Dans la prestigieuse salle de réception de la Grande Mosquée, les hommes se comptent sur les doigts d’une main tout comme les femmes qui portent le voile. Conviée à la soirée, la philosophe Elisabeth Badinter a décliné. La sénatrice EE-LV Esther Benbassa assume, par sa présence, le visage de la diversité. A la table d’honneur, le président du Conseil français du culte musulman, Anouar Kbibech, est peu prolixe. «Je suis venu écouter», dit-il sobrement.

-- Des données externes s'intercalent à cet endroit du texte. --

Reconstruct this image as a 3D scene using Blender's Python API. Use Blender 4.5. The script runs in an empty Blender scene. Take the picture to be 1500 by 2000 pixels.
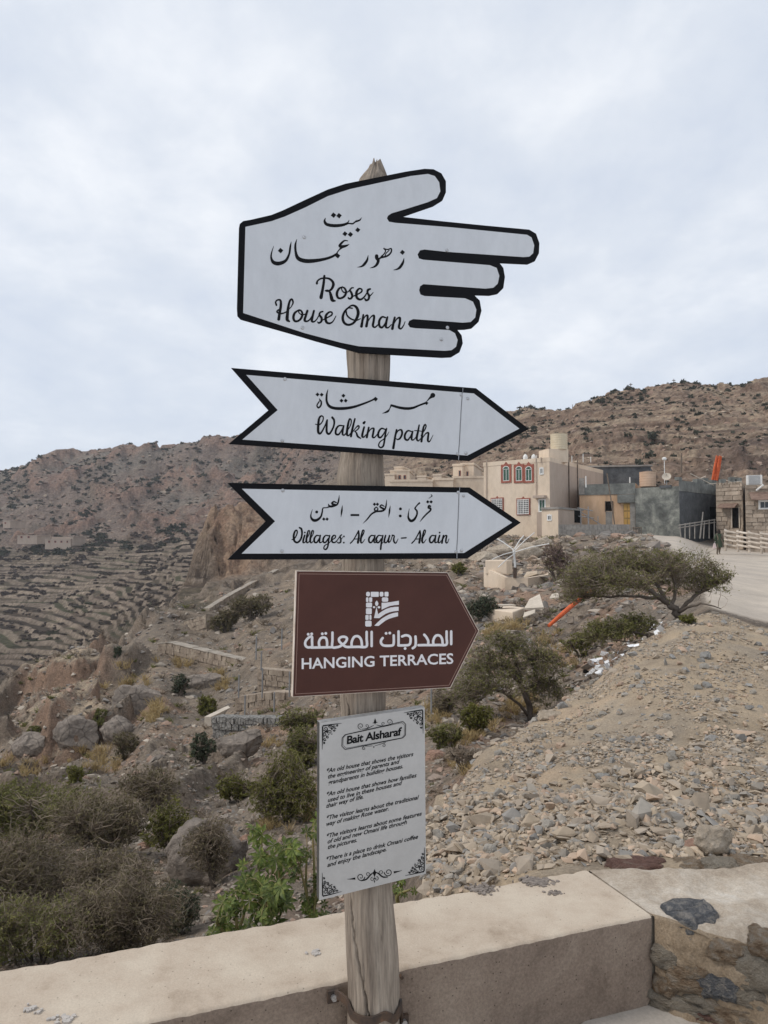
import bpy, math, random
import numpy as np
from mathutils import Vector, Matrix, Quaternion
R = math.radians
random.seed(7); rng = np.random.default_rng(7)
scene = bpy.context.scene
COL = scene.collection
# ------------------------------------------------------------------ camera
CAMZ = 1.5; F = 1444.0
PITCH = math.atan(60.0/F)
cam_d = bpy.data.cameras.new('camera'); cam = bpy.data.objects.new('camera', cam_d); COL.objects.link(cam)
cam.location = (0, 0, CAMZ); cam.rotation_euler = (math.pi/2 + PITCH, 0, 0)
cam_d.sensor_fit = 'VERTICAL'; cam_d.sensor_height = 36.0; cam_d.lens = 36.0*F/2000.0
cam_d.clip_start = 0.05; cam_d.clip_end = 3000
scene.camera = cam
# ------------------------------------------------------------------ light
SUN_EL, SUN_AZ = R(46), R(-100)          # azimuth from +Y towards +X
w = bpy.data.worlds.new('World'); scene.world = w; w.use_nodes = True
nt = w.node_tree; nt.nodes.clear(); N = nt.nodes.new; Lk = nt.links.new
out = N('ShaderNodeOutputWorld'); bg = N('ShaderNodeBackground'); bg2 = N('ShaderNodeBackground'); mixs = N('ShaderNodeMixShader')
sky = N('ShaderNodeTexSky'); sky.sky_type = 'NISHITA'; sky.sun_disc = False
sky.sun_elevation = SUN_EL; sky.sun_rotation = SUN_AZ; sky.altitude = 1900
Lk(sky.outputs[0], bg.inputs[0]); bg.inputs[1].default_value = 0.13
tc = N('ShaderNodeTexCoord'); sep = N('ShaderNodeSeparateXYZ'); Lk(tc.outputs['Generated'], sep.inputs[0])
def vmath(op, a, b=None, c=None):
    n = N('ShaderNodeMath'); n.operation = op
    for i, v in enumerate((a, b, c)):
        if v is None: continue
        if isinstance(v, (int, float)): n.inputs[i].default_value = v
        else: Lk(v, n.inputs[i])
    return n.outputs[0]
den = vmath('ADD', vmath('MAXIMUM', sep.outputs[2], 0.0), 0.22)
cx = vmath('DIVIDE', sep.outputs[0], den); cy = vmath('DIVIDE', sep.outputs[1], den)
cmb = N('ShaderNodeCombineXYZ'); Lk(cx, cmb.inputs[0]); Lk(cy, cmb.inputs[1])
def cloud_noise(scale, det, dist, off, rough=.55):
    m = N('ShaderNodeMapping'); m.inputs['Location'].default_value = off; m.inputs['Scale'].default_value = (1.0, .8, 1); Lk(cmb.outputs[0], m.inputs[0])
    n = N('ShaderNodeTexNoise'); n.inputs['Scale'].default_value = scale; n.inputs['Detail'].default_value = det
    n.inputs['Roughness'].default_value = rough; n.inputs['Distortion'].default_value = dist; Lk(m.outputs[0], n.inputs['Vector']); return n.outputs[0]
n1 = cloud_noise(2.0, 8, .25, (3.1, 1.7, 0)); n2 = cloud_noise(6.0, 8, .1, (8.3, 5.2, 2), .6)
cl = vmath('ADD', vmath('MULTIPLY', n1, .62), vmath('MULTIPLY', n2, .38))
rc = N('ShaderNodeValToRGB'); Lk(cl, rc.inputs[0])
e = rc.color_ramp.elements; e[0].position = .31; e[0].color = (.57, .63, .735, 1); e[1].position = .70; e[1].color = (.88, .90, .93, 1)
e2 = rc.color_ramp.elements.new(.5); e2.color = (.69, .735, .805, 1)
# hazier, smoother veil towards the horizon
hz = N('ShaderNodeMix'); hz.data_type = 'RGBA'; Lk(rc.outputs[0], hz.inputs['A']); hz.inputs['B'].default_value = (.635, .69, .78, 1)
hf = vmath('SUBTRACT', 1.0, vmath('MULTIPLY', sep.outputs[2], 3.2)); hc = N('ShaderNodeClamp'); Lk(hf, hc.inputs[0])
Lk(vmath('MULTIPLY', hc.outputs[0], .8), hz.inputs['Factor'])
Lk(hz.outputs['Result'], bg2.inputs[0]); bg2.inputs[1].default_value = .96
mixs.inputs[0].default_value = .93
Lk(bg.outputs[0], mixs.inputs[1]); Lk(bg2.outputs[0], mixs.inputs[2]); Lk(mixs.outputs[0], out.inputs[0])
sd = bpy.data.lights.new('sun', 'SUN'); sun = bpy.data.objects.new('sun', sd); COL.objects.link(sun)
sd.energy = 1.5; sd.angle = R(14); sd.color = (1.0, .93, .84)
sv = Vector((math.sin(SUN_AZ)*math.cos(SUN_EL), math.cos(SUN_AZ)*math.cos(SUN_EL), math.sin(SUN_EL)))
sun.rotation_euler = sv.to_track_quat('Z', 'Y').to_euler(); sun.location = (0, 0, 30)
vs = scene.view_settings; vs.view_transform = 'Standard'; vs.look = 'None'; vs.gamma = 1; vs.exposure = 0.27; vs.use_curve_mapping = False
try:
    scene.cycles.use_denoising = True; scene.cycles.max_bounces = 6
    scene.cycles.volume_bounces = 0; scene.cycles.transparent_max_bounces = 8
except Exception: pass

# ------------------------------------------------------------------ helpers
def ray(px, py):
    """direction with y == 1 through a point of the photograph"""
    x = (px-750.0)/F; v = -(py-1000.0)/F
    c, s = math.cos(PITCH), math.sin(PITCH)
    y = c - v*s; z = s + v*c
    return x/y, z/y
def at(px, py, Y):
    rx, rz = ray(px, py); return Vector((rx*Y, Y, CAMZ+rz*Y))
def at_z(px, py, z):
    rx, rz = ray(px, py); Y = (z-CAMZ)/rz; return Vector((rx*Y, Y, z))
ORI = {}
def tag(o, label=None, cat=None, group=None, kind=None):
    if label: o['label'] = label
    if cat: o['category'] = cat
    if group: o['group'] = group
    if kind: o['kind'] = kind
    return o
def thing(name, label, cat, loc, group=None):
    o = bpy.data.objects.new(name, None); COL.objects.link(o); o.location = loc; o.empty_display_size = .1
    ORI[o.name] = Vector(loc); return tag(o, label, cat, group)
def np_mesh(name, V, Fc, mat=None, smooth=False, cols=None):
    """V (n,3); Fc an (m,k) array or list of such arrays"""
    me = bpy.data.meshes.new(name)
    if not isinstance(Fc, list): Fc = [Fc]
    Fc = [np.asarray(f, dtype=np.int32) for f in Fc if len(f)]
    V = np.asarray(V, dtype=np.float32)
    me.vertices.add(len(V)); me.vertices.foreach_set('co', V.ravel())
    nl = sum(f.size for f in Fc); npl = sum(len(f) for f in Fc)
    me.loops.add(nl); me.loops.foreach_set('vertex_index', np.concatenate([f.ravel() for f in Fc]))
    tot = np.concatenate([np.full(len(f), f.shape[1], np.int32) for f in Fc])
    st = np.concatenate([[0], np.cumsum(tot)[:-1]]).astype(np.int32)
    me.polygons.add(npl); me.polygons.foreach_set('loop_start', st); me.polygons.foreach_set('loop_total', tot)
    me.polygons.foreach_set('use_smooth', np.full(npl, bool(smooth)))
    me.update(calc_edges=True)
    if cols is not None:
        ca = me.color_attributes.new('tint', 'FLOAT_COLOR', 'POINT')
        c4 = np.ones((len(V), 4), np.float32); c4[:, :3] = cols; ca.data.foreach_set('color', c4.ravel())
    if mat: me.materials.append(mat)
    return me
def link(name, me, parent=None, loc=(0, 0, 0), rot=None, scale=None):
    o = bpy.data.objects.new(name, me); COL.objects.link(o); o.location = loc
    if rot is not None: o.rotation_euler = rot
    if scale is not None: o.scale = scale if hasattr(scale, '__len__') else (scale,)*3
    if parent is not None: o.parent = parent; ORI[o.name] = ORI.get(parent.name, Vector((0, 0, 0)))
    return o
class MB:
    """collects world-space pieces into one mesh"""
    def __init__(s): s.v = []; s.f = []
    def add(s, vs, fs):
        b = len(s.v); s.v += [tuple(p) for p in vs]; s.f += [tuple(i+b for i in f) for f in fs]; return s
    def hexa(s, p):      # 8 points: bottom ring 0-3, top ring 4-7
        return s.add(p, [(3, 2, 1, 0), (4, 5, 6, 7), (0, 1, 5, 4), (1, 2, 6, 5), (2, 3, 7, 6), (3, 0, 4, 7)])
    def box(s, c, size, rz=0):
        hx, hy, hz_ = [q/2 for q in size]; ca, sa = math.cos(rz), math.sin(rz); c = Vector(c); P = []
        for z in (-hz_, hz_):
            for x, y in ((-hx, -hy), (hx, -hy), (hx, hy), (-hx, hy)):
                P.append((c.x+x*ca-y*sa, c.y+x*sa+y*ca, c.z+z))
        return s.hexa(P)
    def tube(s, pts, r, n=8, caps=True):
        pts = [Vector(p) for p in pts]; rr = r if hasattr(r, '__len__') else [r]*len(pts)
        b = len(s.v); ref = None
        for i, p in enumerate(pts):
            t = (pts[min(i+1, len(pts)-1)]-pts[max(i-1, 0)]).normalized()
            if ref is None:
                ref = Vector((0, 0, 1)) if abs(t.z) < .9 else Vector((1, 0, 0))
            a = (ref - t*ref.dot(t)).normalized(); ref = a; bn = t.cross(a)
            for k in range(n):
                th = 2*math.pi*k/n; s.v.append(tuple(p + a*math.cos(th)*rr[i] + bn*math.sin(th)*rr[i]))
        for i in range(len(pts)-1):
            for k in range(n):
                s.f.append((b+i*n+k, b+i*n+(k+1) % n, b+(i+1)*n+(k+1) % n, b+(i+1)*n+k))
        if caps:
            s.f.append(tuple(b+k for k in reversed(range(n)))); s.f.append(tuple(b+(len(pts)-1)*n+k for k in range(n)))
        return s
    def lathe(s, c, prof, n=20):   # prof: (radius, z)
        c = Vector(c); b = len(s.v)
        for r, z in prof:
            for k in range(n):
                th = 2*math.pi*k/n; s.v.append((c.x+r*math.cos(th), c.y+r*math.sin(th), c.z+z))
        for i in range(len(prof)-1):
            for k in range(n): s.f.append((b+i*n+k, b+i*n+(k+1) % n, b+(i+1)*n+(k+1) % n, b+(i+1)*n+k))
        s.f.append(tuple(b+k for k in reversed(range(n)))); s.f.append(tuple(b+(len(prof)-1)*n+k for k in range(n)))
        return s
    def prism(s, poly, z0, z1):
        n = len(poly)
        v = [(x, y, z0) for x, y in poly]+[(x, y, z1) for x, y in poly]
        return s.add(v, [tuple(reversed(range(n))), tuple(range(n, 2*n))]+[(i, (i+1) % n, n+(i+1) % n, n+i) for i in range(n)])
    def build(s, name, mat, parent=None, loc=None, smooth=False, bevel=0):
        o0 = ORI.get(parent.name, Vector((0, 0, 0))) if parent is not None else Vector(loc or (0, 0, 0))
        me = bpy.data.meshes.new(name); me.from_pydata([tuple(Vector(p)-o0) for p in s.v], [], s.f); me.materials.append(mat)
        me.polygons.foreach_set('use_smooth', np.full(len(me.polygons), bool(smooth)))
        me.update()
        o = link(name, me, parent, (0, 0, 0) if parent is not None else o0)
        if parent is None: ORI[o.name] = o0
        if bevel:
            m = o.modifiers.new('bevel', 'BEVEL'); m.width = bevel; m.segments = 2; m.limit_method = 'ANGLE'
        return o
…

Pendant le dîner, les conversations roulent vite autour de l’islam. «Il faut laisser cette religion tranquille. Nous, nous ne reconnaissons pas du tout dans les médias en montrent. Ce n’est pas cet islam-là que nous avons appris», raconte Ferial Furon, présidente d’une association «Franco-algériens Républicains rassemblés». Pourtant, il y a quand même de l’inquiétude dans l’air face à la montée certaine du fondamentalisme. Véronique Roy, une mère de Sevran (Seine-Saint-Denis) dont le fils a été tué en Syrie, demande la parole. «Nous savons qu’il fréquentait dans notre ville une association musulmane. Elle aurait pu être attentive à sa radicalisation», pointe-t-elle. Nadia Ramdana plaide, elle, pour une «autocritique de l’islam».

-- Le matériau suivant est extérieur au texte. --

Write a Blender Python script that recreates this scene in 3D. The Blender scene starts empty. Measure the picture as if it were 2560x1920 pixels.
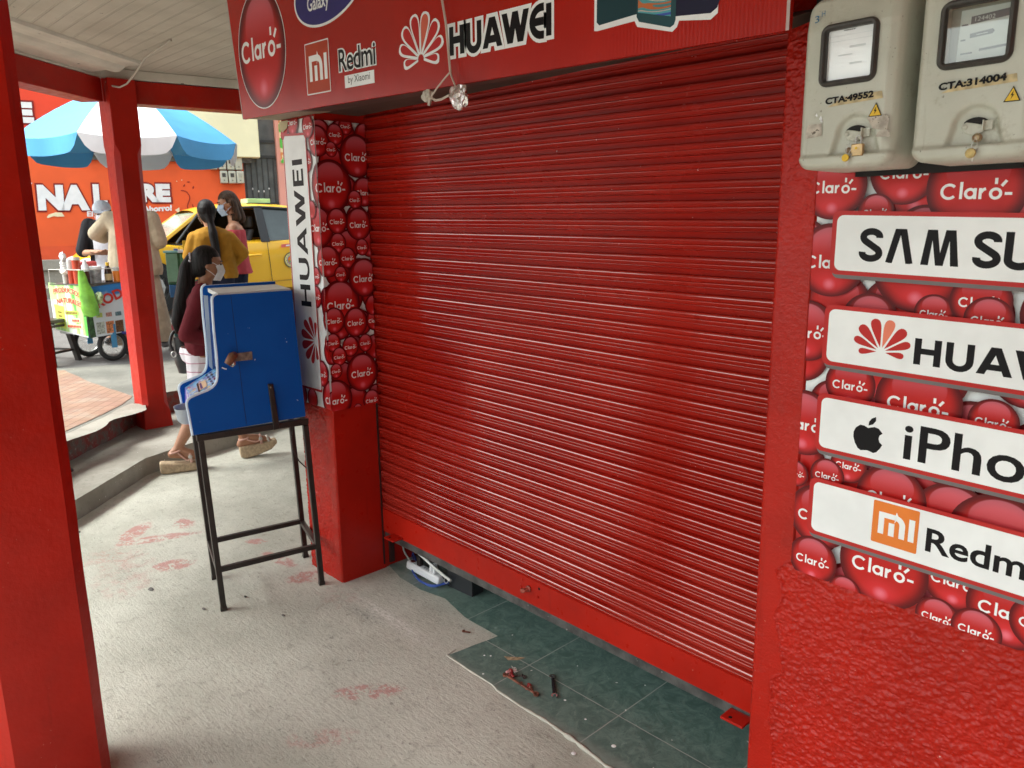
import bpy, bmesh, math, random
from math import sin, cos, pi, radians, sqrt, atan2
from mathutils import Vector, Matrix, noise
random.seed(7)
SC = bpy.context.scene
COL = SC.collection
# ------------------------------------------------------------------ camera
def make_camera():
    cx, cy, f, H = 1280.0, 960.0, 1908.0, 1.62
    d = Vector((1400.0 - cx, 10200.0 - cy, f)).normalized()
    up = -d
    fwd = Vector((0, 0, 1)); fh = (fwd - up * fwd.dot(up)).normalized()
    rt = fh.cross(up)
    if rt.x < 0: rt = -rt
    a = radians(46.6)
    wf = Vector((-sin(a), cos(a), 0)); wr = Vector((cos(a), sin(a), 0)); wu = Vector((0, 0, 1))
    def toW(c):            # camera-frame vector -> world
        return wf * fh.dot(c) + wr * rt.dot(c) + wu * up.dot(c)
    X = toW(Vector((1, 0, 0))); Y = -toW(Vector((0, 1, 0))); Z = -toW(Vector((0, 0, 1)))
    M = Matrix(((X.x, Y.x, Z.x, 0), (X.y, Y.y, Z.y, 0), (X.z, Y.z, Z.z, H), (0, 0, 0, 1)))
    cd = bpy.data.cameras.new("camera"); co = bpy.data.objects.new("camera", cd); COL.objects.link(co)
    co.matrix_world = M
    cd.sensor_width = 36; cd.lens = 36 * f / 2560; cd.clip_end = 500; cd.clip_start = .02
    cd.dof.use_dof = True; cd.dof.focus_distance = 2.6; cd.dof.aperture_fstop = 10.0
    SC.camera = co
make_camera()
# ------------------------------------------------------------------ light
SUN_EL, SUN_AZ = 52.0, 215.0       # azimuth of the sun, clockwise from +Y
wd = bpy.data.worlds.new("World"); SC.world = wd; wd.use_nodes = True
nt = wd.node_tree; nt.nodes.clear()
sky = nt.nodes.new('ShaderNodeTexSky'); sky.sky_type = 'NISHITA'; sky.sun_disc = False
sky.sun_elevation = radians(SUN_EL); sky.sun_rotation = radians(SUN_AZ)
sky.dust_density = 5.0; sky.air_density = 1.2
hs = nt.nodes.new('ShaderNodeHueSaturation'); hs.inputs['Saturation'].default_value = 0.22
bg = nt.nodes.new('ShaderNodeBackground'); bg.inputs['Strength'].default_value = 0.14
wo = nt.nodes.new('ShaderNodeOutputWorld')
nt.links.new(sky.outputs[0], hs.inputs['Color']); tn = nt.nodes.new('ShaderNodeMix'); tn.data_type = 'RGBA'; tn.blend_type = 'MULTIPLY'; tn.inputs[0].default_value = 1; tn.inputs[7].default_value = (.93, 1, .985, 1)
nt.links.new(hs.outputs[0], tn.inputs[6]); nt.links.new(tn.outputs[2], bg.inputs['Color']); nt.links.new(bg.outputs[0], wo.inputs['Surface'])
sl = bpy.data.lights.new("sun", 'SUN'); sl.energy = 0.9; sl.angle = radians(25); sl.color = (1, .985, .93)
so = bpy.data.objects.new("sun", sl); COL.objects.link(so)
sdir = Vector((sin(radians(SUN_AZ)) * cos(radians(SUN_EL)), cos(radians(SUN_AZ)) * cos(radians(SUN_EL)), sin(radians(SUN_EL))))
so.rotation_euler = sdir.to_track_quat('Z', 'Y').to_euler()
SC.view_settings.view_transform = 'Standard'; SC.view_settings.look = 'None'
SC.view_settings.exposure = 1.85; SC.view_settings.gamma = 1
# ------------------------------------------------------------------ frames
A = Vector((.327, .945, 0)); N = Vector((-.945, .327, 0)); UP = Vector((0, 0, 1))
def an(a, n, z=0.0): return A * a + N * n + UP * z
def street_z(n): return .2985 + .073 * (n - 8.6)
# ------------------------------------------------------------------ mesh builder
class MB:
    def __init__(s): s.v = []; s.f = []; s.m = []; s.uv = {}
    def vert(s, p): s.v.append(tuple(p)); return len(s.v) - 1
    def face(s, pts, m=0, uv=None):
        i = [s.vert(p) for p in pts]; s.f.append(i); s.m.append(m)
        if uv is not None: s.uv[len(s.f) - 1] = uv
    def fi(s, idx, m=0): s.f.append(list(idx)); s.m.append(m)
    def hexa(s, P, m=0):      # P: 4 bottom, 4 top
        b = len(s.v); s.v += [tuple(p) for p in P]
        for q in ((3, 2, 1, 0), (4, 5, 6, 7), (0, 1, 5, 4), (1, 2, 6, 5), (2, 3, 7, 6), (3, 0, 4, 7)): s.fi([b + k for k in q], m)
    def box(s, x0, x1, y0, y1, z0, z1, m=0, M=None):
        P = [(x0, y0, z0), (x1, y0, z0), (x1, y1, z0), (x0, y1, z0), (x0, y0, z1), (x1, y0, z1), (x1, y1, z1), (x0, y1, z1)]
        if M is not None: P = [M @ Vector(p) for p in P]
        s.hexa(P, m)
    def prism(s, pts, fa, fb, m=0, ms=None):     # pts 2D polygon; fa,fb map 2D->3D of two caps
        n = len(pts); b = len(s.v)
        s.v += [tuple(fa(*p)) for p in pts] + [tuple(fb(*p)) for p in pts]
        s.fi(list(range(b, b + n)), m); s.fi([b + n + k for k in reversed(range(n))], m)
        for k in range(n):
            j = (k + 1) % n
            s.fi((b + k, b + n + k, b + n + j, b + j), m if ms is None else ms)
    def ring_tube(s, path, rads, seg=10, m=0, cap=True, flat=None):
        path = [Vector(p) for p in path]
        if not hasattr(rads, '__len__'): rads = [rads] * len(path)
        n = len(path); b = len(s.v)
        t = (path[1] - path[0]).normalized()
        u = t.orthogonal().normalized() if flat is None else flat.normalized()
        for i in range(n):
            if i == 0: t = path[1] - path[0]
            elif i == n - 1: t = path[-1] - path[-2]
            else: t = (path[i + 1] - path[i]).normalized() + (path[i] - path[i - 1]).normalized()
            t.normalize(); u = (u - t * u.dot(t)).normalized(); w = t.cross(u)
            for k in range(seg):
                a = 2 * pi * k / seg
                s.v.append(tuple(path[i] + (u * cos(a) + w * sin(a)) * rads[i]))
        for i in range(n - 1):
            for k in range(seg):
                j = (k + 1) % seg
                s.fi((b + i * seg + k, b + i * seg + j, b + (i + 1) * seg + j, b + (i + 1) * seg + k), m)
        if cap:
            s.fi([b + k for k in reversed(range(seg))], m); s.fi([b + (n - 1) * seg + k for k in range(seg)], m)
    def lathe(s, prof, c, seg=24, m=0, ax=None, sy=1.0):
        # prof list (r,z) ; c origin
        M = Matrix.Translation(Vector(c)) @ (ax if ax is not None else Matrix.Identity(4))
        b = len(s.v)
        for r, z in prof:
            for k in range(seg):
                a = 2 * pi * k / seg; s.v.append(tuple(M @ Vector((r * cos(a), r * sin(a) * sy, z))))
        for i in range(len(prof) - 1):
            for k in range(seg):
                j = (k + 1) % seg
                s.fi((b + i * seg + k, b + i * seg + j, b + (i + 1) * seg + j, b + (i + 1) * seg + k), m)
        if prof[0][0] > 1e-4: s.fi([b + k for k in reversed(range(seg))], m)
        if prof[-1][0] > 1e-4: s.fi([b + (len(prof) - 1) * seg + k for k in range(seg)], m)
    def ball(s, c, r, seg=14, m=0, M=None):      # r: 3 radii
        if not hasattr(r, '__len__'): r = (r, r, r)
        c = Vector(c); b = len(s.v); nr = seg // 2
        R = M if M is not None else Matrix.Identity(3)
        for i in range(1, nr):
            th = pi * i / nr
            for k in range(seg):
                a = 2 * pi * k / seg
                s.v.append(tuple(c + R @ Vector((r[0] * sin(th) * cos(a), r[1] * sin(th) * sin(a), r[2] * cos(th)))))
        t = s.vert(c + R @ Vector((0, 0, r[2]))); q = s.vert(c + R @ Vector((0, 0, -r[2])))
        for i in range(nr - 2):
            for k in range(seg):
                j = (k + 1) % seg
                s.fi((b + i * seg + k, b + (i + 1) * seg + k, b + (i + 1) * seg + j, b + i * seg + j), m)
        for k in range(seg):
            j = (k + 1) % seg
            s.fi((t, b + k, b + j), m); s.fi((q, b + (nr - 2) * seg + j, b + (nr - 2) * seg + k), m)
    def cap(s, p0, r0, p1, r1, seg=12):          # round cone
        p0 = Vector(p0); p1 = Vector(p1)
        s.ball(p0, r0, seg); s.ball(p1, r1, seg)
        if (p1 - p0).length > 1e-5: s.ring_tube([p0, p1], [r0, r1], seg)
    def grid(s, fn, nu, nv, m=0):
        b = len(s.v)
        for j in range(nv + 1):
            for i in range(nu + 1): s.v.append(tuple(fn(i / nu, j / nv)))
        for j in range(nv):
            for i in range(nu):
                k = b + j * (nu + 1) + i
                s.fi((k, k + 1, k + nu + 2, k + nu + 1), m)
    def mesh(s, name, mats):
        me = bpy.data.meshes.new(name); me.from_pydata(s.v, [], s.f)
        for mt in mats: me.materials.append(mt)
        for p, k in zip(me.polygons, s.m): p.material_index = k
        if s.uv:
            ul = me.uv_layers.new(name="UVMap")
            for fi_, uvs in s.uv.items():
                p = me.polygons[fi_]
                for li, q in zip(p.loop_indices, uvs): ul.data[li].uv = q
        me.update(); return me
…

Dans un manifeste adopté en fin de soirée, on lit : «Pour construire tous ensemble, notre avenir face à la montée du radicalisme religieux […], nous n’envisageons pas d' »islamiser la modernité », comme le souhaitent les fondamentalistes, ni de « changer l’islam » comme l’envisagent des néothéologiens, mais bel et bien de relever un défi démocratique.» Cela sonne comme un début de campagne électorale.